Nickel mining has been expanding in Indonesia’s Raja Ampat, fuelled by the world’s demand for EV batteries – but Indigenous communities are campaigning to protect their home and its critical ecosystem
He hangs in the clear water, studying the blue below. Then he tilts his body forward, reaching down and kicking steadily, long spear before him. Soon, his white fins are just faint flicking shapes in the deep. Lindert Mambrasar, freediver and fisherman, does this again and again. An hour later, one glistening fish and then two are pulled off the tip of his spear by his friends waiting in the boat. It is more than enough for supper tonight.
Here, close to the shore of the island of Manyaifun and its sister island Batang Pele in the Raja Ampat archipelago, West Papua, the water is clean and the fish easy to spot. These thriving reefs have been called the “crown jewel” of the Coral Triangle – the name scientists have given this area of Southeast Asian seas that sustain the richest marine ecosystem in the world.
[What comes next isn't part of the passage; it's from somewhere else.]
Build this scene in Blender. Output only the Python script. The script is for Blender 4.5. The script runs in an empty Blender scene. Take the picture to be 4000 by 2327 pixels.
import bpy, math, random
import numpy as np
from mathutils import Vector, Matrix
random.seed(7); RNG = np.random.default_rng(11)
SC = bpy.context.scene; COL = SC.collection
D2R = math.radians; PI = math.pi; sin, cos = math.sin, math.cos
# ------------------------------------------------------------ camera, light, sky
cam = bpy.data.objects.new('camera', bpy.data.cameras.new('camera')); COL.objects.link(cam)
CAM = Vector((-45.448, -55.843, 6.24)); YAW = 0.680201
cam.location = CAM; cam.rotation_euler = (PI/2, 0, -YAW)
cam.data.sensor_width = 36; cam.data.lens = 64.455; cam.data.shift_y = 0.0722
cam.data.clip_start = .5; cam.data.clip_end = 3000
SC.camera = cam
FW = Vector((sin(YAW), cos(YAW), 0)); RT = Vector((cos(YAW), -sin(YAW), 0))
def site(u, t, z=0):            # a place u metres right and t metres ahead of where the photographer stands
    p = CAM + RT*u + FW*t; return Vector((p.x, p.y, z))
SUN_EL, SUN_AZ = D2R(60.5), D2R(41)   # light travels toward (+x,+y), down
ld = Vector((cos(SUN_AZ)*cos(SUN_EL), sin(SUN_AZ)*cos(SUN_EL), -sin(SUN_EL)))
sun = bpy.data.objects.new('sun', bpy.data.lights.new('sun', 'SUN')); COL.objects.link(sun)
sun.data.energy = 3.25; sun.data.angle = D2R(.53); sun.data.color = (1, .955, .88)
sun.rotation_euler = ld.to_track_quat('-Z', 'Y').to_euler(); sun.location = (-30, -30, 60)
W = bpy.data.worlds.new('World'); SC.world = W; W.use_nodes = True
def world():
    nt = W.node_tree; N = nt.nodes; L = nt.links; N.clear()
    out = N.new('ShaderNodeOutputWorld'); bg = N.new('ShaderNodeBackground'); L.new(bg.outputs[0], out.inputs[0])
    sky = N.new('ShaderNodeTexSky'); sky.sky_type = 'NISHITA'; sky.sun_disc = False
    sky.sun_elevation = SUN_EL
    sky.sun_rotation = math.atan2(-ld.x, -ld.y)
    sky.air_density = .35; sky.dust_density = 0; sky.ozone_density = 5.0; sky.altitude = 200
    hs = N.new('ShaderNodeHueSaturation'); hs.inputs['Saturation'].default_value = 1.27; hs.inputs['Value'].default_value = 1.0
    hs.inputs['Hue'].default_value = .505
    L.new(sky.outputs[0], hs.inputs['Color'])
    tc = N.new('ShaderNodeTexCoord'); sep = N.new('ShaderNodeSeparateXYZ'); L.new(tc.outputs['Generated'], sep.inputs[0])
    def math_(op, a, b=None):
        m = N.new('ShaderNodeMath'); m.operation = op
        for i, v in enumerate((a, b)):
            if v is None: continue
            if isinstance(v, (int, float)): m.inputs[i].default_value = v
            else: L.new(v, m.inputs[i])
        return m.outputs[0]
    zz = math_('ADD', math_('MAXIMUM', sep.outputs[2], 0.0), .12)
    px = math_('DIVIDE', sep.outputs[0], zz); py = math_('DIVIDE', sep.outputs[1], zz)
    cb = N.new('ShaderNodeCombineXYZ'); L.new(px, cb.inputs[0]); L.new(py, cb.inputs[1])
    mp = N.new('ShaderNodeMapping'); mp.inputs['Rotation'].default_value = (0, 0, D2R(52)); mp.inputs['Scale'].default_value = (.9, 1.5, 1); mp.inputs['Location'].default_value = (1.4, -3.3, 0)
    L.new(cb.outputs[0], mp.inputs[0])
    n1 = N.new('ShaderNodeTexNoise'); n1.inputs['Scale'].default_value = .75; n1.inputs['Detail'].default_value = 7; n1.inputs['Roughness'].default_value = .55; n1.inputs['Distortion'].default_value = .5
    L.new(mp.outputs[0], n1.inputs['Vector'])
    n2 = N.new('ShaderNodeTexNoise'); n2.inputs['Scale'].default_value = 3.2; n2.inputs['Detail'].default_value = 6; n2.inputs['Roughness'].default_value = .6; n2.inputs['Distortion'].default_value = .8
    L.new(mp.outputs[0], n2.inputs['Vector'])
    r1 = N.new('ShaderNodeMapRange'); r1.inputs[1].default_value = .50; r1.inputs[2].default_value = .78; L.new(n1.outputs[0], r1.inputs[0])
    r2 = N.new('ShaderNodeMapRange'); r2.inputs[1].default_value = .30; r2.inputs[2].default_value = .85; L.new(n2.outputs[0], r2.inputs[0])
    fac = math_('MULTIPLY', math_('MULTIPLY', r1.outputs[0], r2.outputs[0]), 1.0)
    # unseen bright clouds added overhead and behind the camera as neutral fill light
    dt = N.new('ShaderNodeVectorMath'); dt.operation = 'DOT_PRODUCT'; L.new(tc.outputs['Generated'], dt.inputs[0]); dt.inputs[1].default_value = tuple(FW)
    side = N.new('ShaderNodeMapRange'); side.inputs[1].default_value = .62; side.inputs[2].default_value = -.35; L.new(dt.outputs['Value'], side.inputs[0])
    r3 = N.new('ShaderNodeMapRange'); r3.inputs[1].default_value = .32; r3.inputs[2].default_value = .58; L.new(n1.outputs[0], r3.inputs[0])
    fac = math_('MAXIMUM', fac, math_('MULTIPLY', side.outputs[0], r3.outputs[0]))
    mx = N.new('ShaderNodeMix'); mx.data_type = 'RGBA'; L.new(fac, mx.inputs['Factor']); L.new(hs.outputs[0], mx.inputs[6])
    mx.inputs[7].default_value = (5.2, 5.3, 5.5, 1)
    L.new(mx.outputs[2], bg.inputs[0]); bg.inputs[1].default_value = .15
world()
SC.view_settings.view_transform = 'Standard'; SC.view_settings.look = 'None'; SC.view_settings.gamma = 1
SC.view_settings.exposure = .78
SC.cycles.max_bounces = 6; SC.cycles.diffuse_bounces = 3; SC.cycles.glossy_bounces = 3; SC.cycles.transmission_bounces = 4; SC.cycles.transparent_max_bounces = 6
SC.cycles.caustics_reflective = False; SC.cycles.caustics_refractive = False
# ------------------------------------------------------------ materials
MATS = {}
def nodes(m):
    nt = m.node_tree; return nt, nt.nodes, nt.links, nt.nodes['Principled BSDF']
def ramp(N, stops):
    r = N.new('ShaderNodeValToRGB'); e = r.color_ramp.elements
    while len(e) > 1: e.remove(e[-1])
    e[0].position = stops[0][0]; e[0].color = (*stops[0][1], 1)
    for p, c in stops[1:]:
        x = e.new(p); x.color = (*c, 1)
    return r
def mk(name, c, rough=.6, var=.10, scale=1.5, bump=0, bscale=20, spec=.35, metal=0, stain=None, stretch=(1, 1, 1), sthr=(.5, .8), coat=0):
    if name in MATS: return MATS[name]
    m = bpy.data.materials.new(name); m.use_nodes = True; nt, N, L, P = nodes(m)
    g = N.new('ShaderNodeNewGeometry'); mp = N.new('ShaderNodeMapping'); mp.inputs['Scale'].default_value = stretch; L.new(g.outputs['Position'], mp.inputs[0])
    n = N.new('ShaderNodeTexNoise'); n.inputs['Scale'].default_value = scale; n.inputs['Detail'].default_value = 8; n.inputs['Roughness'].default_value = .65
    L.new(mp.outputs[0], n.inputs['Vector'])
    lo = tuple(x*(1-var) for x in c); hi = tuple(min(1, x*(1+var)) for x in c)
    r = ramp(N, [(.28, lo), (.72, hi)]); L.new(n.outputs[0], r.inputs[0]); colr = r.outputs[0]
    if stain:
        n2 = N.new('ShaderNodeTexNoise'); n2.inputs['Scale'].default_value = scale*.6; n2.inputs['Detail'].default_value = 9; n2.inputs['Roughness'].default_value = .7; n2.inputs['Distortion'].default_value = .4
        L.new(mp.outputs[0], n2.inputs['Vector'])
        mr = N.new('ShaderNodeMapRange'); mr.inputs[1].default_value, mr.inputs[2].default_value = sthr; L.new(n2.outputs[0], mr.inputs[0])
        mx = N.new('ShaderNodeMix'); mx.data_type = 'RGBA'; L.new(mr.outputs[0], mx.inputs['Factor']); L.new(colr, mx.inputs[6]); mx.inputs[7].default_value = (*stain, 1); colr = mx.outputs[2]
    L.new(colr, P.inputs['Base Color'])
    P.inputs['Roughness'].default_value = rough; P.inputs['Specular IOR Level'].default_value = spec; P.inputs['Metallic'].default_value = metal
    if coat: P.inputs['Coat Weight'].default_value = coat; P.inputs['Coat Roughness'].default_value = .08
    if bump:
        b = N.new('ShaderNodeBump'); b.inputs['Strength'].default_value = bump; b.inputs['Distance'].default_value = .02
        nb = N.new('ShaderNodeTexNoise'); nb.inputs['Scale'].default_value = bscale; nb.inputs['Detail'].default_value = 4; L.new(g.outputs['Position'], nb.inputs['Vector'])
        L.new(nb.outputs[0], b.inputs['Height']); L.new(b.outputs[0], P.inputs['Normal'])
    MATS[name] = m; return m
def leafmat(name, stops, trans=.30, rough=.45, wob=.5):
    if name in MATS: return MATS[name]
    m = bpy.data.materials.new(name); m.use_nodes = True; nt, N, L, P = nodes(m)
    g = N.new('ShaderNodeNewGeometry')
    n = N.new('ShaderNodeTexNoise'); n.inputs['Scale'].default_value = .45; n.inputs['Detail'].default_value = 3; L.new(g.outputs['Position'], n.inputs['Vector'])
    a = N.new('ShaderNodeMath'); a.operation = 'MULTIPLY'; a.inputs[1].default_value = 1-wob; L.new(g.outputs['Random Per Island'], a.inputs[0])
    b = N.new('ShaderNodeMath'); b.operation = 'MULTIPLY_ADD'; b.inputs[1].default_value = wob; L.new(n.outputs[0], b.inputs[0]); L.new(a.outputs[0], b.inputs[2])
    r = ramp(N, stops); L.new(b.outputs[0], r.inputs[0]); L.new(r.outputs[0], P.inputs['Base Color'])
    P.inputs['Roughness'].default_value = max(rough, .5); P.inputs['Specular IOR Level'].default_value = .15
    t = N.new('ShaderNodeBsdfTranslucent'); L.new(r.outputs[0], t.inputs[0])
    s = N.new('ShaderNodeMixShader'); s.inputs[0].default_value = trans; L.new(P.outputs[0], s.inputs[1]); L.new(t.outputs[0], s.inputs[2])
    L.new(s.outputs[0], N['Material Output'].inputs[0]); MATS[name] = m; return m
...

Powerful currents and trade winds form where the eastern Indian ocean meets the western Pacific. They nurture manta rays, green and hawksbill turtles, dugongs, dolphins, sharks and more species of coral and coral reef fish than anywhere else on Earth. Scattered around 4.6 million hectares, Raja Ampat was awarded UNESCO ‘Geopark’ status in 2023 to celebrate and support its unique geology and culture. A network of marine protected areas cover more than 2 million hectares of its waters. Its landscape appears on the country’s highest-value 100,000 rupiah note.